Produce nothing but an exact copy of the lines from the one containing "Reconstruct this image" through the one containing "F, CX, YH = 1500.0, 512.0, 60.0", and do not carry over pictures.
-- start ROWS --
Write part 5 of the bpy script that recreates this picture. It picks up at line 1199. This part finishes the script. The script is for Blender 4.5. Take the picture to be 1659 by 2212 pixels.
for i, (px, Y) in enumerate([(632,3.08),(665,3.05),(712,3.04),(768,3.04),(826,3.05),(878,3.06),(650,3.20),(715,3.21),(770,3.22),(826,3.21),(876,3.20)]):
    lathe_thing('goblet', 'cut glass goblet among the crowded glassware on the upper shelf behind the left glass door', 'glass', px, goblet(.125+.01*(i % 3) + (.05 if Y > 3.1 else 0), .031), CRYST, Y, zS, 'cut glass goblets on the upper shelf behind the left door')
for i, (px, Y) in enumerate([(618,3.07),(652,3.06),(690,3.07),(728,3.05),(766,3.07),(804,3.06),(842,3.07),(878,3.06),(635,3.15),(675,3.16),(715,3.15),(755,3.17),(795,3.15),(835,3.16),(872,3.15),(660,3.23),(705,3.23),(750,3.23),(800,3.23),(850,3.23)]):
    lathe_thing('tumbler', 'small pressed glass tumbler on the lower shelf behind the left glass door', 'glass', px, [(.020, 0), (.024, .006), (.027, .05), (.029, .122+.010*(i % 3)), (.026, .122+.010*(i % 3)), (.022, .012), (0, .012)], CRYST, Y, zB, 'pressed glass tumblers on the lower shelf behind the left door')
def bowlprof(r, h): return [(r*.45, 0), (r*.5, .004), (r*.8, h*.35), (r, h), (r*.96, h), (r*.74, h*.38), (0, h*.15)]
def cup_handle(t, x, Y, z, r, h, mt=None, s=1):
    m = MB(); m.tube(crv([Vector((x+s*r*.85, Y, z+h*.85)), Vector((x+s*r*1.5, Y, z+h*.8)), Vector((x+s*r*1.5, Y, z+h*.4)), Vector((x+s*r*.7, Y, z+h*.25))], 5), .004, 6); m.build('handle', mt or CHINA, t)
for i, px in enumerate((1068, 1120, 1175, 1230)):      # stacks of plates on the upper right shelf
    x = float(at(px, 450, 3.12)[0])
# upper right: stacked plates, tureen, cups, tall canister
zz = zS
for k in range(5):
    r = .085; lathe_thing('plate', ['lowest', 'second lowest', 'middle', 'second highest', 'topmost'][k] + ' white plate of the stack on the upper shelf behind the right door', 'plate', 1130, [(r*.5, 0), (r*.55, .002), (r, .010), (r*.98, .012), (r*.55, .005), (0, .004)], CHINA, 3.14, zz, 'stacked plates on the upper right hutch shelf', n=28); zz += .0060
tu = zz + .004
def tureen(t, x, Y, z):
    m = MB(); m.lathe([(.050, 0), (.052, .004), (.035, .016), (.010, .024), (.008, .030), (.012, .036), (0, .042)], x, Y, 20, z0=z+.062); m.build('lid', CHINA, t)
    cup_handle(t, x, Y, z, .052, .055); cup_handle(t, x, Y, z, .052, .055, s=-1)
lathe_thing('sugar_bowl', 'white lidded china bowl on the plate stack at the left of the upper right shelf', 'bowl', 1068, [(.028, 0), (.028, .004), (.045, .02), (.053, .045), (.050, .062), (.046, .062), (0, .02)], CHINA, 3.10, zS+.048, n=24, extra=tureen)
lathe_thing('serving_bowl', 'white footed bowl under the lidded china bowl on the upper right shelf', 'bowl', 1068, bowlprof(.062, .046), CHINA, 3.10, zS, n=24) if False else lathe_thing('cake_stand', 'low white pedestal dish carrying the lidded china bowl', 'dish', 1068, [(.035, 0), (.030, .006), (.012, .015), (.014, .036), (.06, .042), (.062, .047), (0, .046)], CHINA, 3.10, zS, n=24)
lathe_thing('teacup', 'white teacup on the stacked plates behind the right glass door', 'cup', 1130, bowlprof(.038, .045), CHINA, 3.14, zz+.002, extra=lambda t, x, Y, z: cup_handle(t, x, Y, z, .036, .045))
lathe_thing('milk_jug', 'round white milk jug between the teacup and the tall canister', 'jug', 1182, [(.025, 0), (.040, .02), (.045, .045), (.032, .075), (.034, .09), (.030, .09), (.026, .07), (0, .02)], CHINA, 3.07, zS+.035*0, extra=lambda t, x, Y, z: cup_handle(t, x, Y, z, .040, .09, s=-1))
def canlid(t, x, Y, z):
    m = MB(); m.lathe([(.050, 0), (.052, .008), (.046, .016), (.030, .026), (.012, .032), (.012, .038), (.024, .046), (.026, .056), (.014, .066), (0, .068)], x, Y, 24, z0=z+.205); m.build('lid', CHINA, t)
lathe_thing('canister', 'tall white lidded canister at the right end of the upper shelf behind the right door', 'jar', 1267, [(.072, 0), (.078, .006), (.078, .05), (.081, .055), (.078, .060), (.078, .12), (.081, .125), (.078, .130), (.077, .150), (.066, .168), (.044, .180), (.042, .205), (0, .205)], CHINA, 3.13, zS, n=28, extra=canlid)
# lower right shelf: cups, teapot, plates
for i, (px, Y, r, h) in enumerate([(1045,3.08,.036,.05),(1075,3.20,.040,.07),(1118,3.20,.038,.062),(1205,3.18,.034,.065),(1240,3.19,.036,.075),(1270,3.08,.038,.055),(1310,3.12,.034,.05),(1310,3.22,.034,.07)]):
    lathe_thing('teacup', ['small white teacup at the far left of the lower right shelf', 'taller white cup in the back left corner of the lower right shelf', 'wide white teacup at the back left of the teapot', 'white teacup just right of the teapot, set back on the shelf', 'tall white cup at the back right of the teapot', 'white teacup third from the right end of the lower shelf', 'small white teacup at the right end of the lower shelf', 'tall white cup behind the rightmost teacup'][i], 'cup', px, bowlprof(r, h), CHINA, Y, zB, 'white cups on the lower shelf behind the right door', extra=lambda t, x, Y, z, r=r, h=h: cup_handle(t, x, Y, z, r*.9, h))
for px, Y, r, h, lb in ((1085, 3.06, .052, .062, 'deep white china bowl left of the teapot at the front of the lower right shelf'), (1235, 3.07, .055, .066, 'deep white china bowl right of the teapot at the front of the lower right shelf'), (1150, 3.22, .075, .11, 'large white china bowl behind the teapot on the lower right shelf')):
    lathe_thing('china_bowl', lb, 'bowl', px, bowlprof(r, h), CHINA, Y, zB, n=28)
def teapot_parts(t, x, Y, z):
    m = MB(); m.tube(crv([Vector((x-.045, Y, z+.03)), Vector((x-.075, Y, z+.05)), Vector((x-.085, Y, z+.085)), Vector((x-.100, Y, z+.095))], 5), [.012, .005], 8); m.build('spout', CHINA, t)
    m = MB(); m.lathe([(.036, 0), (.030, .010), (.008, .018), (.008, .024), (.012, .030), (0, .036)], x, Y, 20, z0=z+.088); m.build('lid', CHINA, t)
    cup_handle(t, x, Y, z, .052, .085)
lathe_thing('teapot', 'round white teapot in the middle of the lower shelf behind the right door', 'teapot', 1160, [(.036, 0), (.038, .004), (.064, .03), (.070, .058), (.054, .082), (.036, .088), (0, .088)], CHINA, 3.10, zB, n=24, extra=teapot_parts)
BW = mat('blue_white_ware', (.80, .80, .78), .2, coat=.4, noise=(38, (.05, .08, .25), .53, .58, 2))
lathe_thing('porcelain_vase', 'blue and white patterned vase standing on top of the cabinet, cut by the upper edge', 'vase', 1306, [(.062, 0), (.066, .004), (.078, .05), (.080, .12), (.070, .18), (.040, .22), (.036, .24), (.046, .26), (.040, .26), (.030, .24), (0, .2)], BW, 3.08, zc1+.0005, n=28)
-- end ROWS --
-- start ROWS --
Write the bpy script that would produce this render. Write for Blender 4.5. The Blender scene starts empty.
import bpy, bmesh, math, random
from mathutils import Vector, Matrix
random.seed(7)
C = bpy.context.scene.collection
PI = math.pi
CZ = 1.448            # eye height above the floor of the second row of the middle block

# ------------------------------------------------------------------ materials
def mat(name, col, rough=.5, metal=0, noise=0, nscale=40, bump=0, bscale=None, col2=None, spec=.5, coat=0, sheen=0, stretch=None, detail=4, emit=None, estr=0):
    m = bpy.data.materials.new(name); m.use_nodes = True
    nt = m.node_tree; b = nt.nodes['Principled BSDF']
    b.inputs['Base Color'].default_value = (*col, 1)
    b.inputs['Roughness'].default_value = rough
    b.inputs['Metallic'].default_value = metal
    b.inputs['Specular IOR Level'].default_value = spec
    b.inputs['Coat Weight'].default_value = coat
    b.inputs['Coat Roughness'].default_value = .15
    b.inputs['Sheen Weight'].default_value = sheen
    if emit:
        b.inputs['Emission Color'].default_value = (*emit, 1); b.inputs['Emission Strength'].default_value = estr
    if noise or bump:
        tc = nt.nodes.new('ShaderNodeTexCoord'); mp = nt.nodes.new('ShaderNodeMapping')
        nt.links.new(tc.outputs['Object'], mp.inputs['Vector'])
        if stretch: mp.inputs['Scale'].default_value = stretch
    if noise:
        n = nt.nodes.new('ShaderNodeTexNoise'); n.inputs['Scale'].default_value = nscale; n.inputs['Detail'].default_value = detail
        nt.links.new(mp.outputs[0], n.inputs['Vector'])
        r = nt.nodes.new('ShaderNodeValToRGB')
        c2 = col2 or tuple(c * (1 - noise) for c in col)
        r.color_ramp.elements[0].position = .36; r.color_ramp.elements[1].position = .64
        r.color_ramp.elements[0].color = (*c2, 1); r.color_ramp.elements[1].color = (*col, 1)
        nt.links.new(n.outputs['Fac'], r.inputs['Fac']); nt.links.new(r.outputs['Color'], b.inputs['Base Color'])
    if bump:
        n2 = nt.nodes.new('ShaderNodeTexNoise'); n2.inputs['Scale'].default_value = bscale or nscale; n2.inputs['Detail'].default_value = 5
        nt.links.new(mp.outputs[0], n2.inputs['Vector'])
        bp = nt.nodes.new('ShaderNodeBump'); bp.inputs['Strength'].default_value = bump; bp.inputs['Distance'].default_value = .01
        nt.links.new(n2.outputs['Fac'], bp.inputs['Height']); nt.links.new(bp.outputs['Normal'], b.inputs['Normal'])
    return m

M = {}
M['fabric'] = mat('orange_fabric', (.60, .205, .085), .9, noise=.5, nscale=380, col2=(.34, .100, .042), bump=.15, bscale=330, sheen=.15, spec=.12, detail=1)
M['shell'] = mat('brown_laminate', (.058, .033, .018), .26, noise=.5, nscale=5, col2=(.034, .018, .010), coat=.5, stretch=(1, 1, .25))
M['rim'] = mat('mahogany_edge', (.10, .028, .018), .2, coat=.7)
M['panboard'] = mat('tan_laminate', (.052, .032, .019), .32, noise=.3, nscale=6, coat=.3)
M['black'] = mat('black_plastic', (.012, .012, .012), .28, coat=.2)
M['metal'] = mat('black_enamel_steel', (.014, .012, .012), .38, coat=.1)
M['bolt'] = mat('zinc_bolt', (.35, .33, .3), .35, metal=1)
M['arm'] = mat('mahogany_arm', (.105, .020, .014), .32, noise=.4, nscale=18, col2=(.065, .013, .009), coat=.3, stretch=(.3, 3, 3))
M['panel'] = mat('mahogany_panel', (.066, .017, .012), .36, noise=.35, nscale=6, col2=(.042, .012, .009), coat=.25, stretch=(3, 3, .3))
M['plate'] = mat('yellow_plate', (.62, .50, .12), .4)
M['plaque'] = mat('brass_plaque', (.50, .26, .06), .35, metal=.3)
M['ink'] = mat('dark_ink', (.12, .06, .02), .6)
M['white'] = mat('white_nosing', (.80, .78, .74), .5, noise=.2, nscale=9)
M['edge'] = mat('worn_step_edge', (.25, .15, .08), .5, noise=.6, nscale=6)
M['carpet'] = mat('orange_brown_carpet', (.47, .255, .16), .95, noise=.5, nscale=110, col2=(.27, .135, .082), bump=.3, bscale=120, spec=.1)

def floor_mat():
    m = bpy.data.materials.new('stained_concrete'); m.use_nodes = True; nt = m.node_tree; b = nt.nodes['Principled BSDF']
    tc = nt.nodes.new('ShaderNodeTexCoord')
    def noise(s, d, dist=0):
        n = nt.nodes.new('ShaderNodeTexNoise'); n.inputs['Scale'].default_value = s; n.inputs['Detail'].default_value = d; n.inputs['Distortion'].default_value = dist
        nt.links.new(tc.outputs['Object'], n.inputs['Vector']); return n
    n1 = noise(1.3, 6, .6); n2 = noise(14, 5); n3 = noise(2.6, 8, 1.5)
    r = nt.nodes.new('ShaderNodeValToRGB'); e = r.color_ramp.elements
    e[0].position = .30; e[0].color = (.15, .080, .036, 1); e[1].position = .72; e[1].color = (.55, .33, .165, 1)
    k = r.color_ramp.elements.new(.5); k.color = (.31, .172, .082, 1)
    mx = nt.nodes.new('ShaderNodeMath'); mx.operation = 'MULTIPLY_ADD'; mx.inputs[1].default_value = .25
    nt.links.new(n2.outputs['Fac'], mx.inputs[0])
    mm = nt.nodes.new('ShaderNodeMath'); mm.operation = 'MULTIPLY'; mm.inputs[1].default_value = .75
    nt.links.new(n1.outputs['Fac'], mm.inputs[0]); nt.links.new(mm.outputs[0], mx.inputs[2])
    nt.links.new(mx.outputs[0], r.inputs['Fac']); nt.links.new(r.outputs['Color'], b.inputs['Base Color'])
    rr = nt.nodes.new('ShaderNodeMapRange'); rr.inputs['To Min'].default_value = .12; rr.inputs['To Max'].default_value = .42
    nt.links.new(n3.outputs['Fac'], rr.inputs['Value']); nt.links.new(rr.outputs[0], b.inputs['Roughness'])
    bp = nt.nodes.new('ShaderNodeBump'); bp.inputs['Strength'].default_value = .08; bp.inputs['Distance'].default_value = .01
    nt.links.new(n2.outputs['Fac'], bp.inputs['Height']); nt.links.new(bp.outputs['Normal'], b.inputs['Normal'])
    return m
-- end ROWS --
-- start ROWS --
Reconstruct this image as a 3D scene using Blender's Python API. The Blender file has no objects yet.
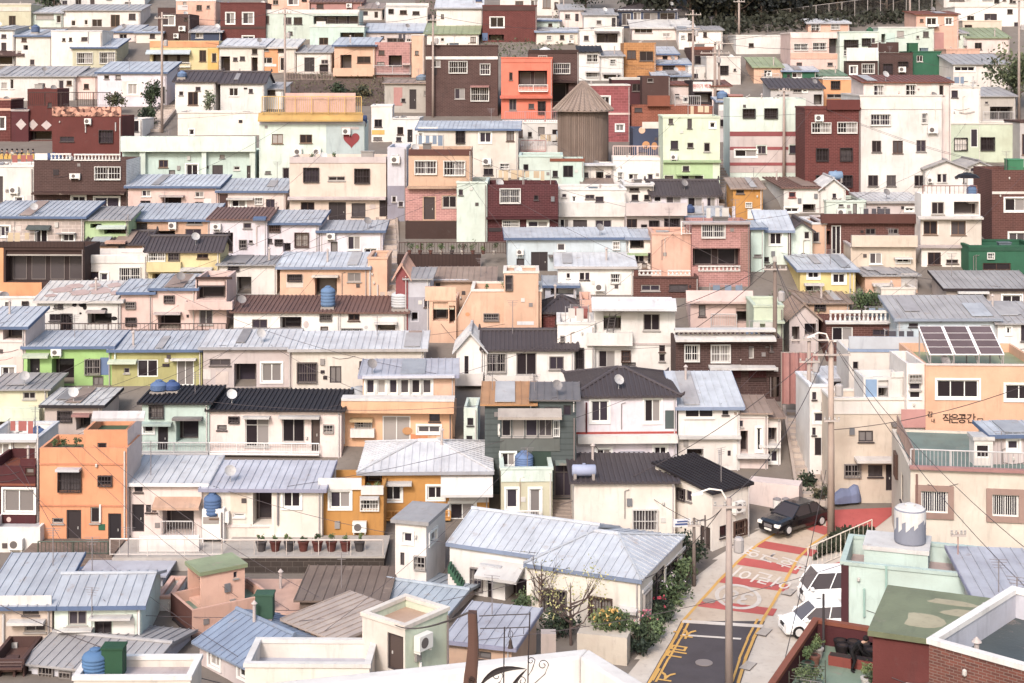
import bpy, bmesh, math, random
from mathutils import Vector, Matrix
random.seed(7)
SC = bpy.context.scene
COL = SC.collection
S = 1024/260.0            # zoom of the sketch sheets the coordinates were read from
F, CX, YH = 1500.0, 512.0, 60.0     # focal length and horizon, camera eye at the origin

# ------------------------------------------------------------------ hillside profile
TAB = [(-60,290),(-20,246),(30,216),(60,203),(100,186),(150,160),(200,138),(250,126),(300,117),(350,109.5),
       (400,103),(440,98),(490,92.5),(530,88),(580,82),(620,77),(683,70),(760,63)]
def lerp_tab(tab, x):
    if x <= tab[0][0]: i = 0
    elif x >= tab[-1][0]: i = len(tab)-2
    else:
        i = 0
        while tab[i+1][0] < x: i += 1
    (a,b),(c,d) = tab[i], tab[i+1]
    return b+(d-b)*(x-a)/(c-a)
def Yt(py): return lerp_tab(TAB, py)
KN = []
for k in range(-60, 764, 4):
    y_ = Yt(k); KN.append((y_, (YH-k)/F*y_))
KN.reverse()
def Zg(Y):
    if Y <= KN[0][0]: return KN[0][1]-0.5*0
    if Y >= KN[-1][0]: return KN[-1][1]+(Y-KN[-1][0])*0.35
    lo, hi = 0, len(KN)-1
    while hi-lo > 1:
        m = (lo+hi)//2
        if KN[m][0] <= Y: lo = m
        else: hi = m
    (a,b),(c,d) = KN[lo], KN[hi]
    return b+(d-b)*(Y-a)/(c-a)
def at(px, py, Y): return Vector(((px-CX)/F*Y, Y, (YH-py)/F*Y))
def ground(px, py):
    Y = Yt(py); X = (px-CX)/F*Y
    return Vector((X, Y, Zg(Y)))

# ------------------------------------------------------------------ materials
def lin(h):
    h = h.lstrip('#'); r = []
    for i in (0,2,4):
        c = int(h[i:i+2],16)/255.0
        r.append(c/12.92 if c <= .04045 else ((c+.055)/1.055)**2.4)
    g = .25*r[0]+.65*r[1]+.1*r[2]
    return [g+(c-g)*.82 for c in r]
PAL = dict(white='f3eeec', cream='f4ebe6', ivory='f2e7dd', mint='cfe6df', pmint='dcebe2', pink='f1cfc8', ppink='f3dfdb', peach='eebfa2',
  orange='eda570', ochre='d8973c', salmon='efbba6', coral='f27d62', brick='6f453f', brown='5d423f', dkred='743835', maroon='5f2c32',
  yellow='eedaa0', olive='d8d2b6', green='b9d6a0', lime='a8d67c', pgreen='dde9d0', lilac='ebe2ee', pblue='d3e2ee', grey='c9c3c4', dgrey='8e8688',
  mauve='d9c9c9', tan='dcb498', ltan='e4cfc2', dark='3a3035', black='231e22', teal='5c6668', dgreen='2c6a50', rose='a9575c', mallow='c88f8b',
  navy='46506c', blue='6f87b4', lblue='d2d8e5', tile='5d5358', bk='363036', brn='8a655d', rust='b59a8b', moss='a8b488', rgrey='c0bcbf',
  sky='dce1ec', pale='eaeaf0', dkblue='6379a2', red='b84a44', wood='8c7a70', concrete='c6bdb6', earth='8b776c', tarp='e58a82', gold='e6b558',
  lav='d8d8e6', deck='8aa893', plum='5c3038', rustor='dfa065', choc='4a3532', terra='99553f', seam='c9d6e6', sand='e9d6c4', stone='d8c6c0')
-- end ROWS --
FULL ANSWER:
Reconstruct this image as a 3D scene using Blender's Python API. The Blender file has no objects yet.
import bpy, bmesh, math, random
from mathutils import Vector, Matrix
random.seed(7)
SC = bpy.context.scene
COL = SC.collection
S = 1024/260.0            # zoom of the sketch sheets the coordinates were read from
F, CX, YH = 1500.0, 512.0, 60.0     # focal length and horizon, camera eye at the origin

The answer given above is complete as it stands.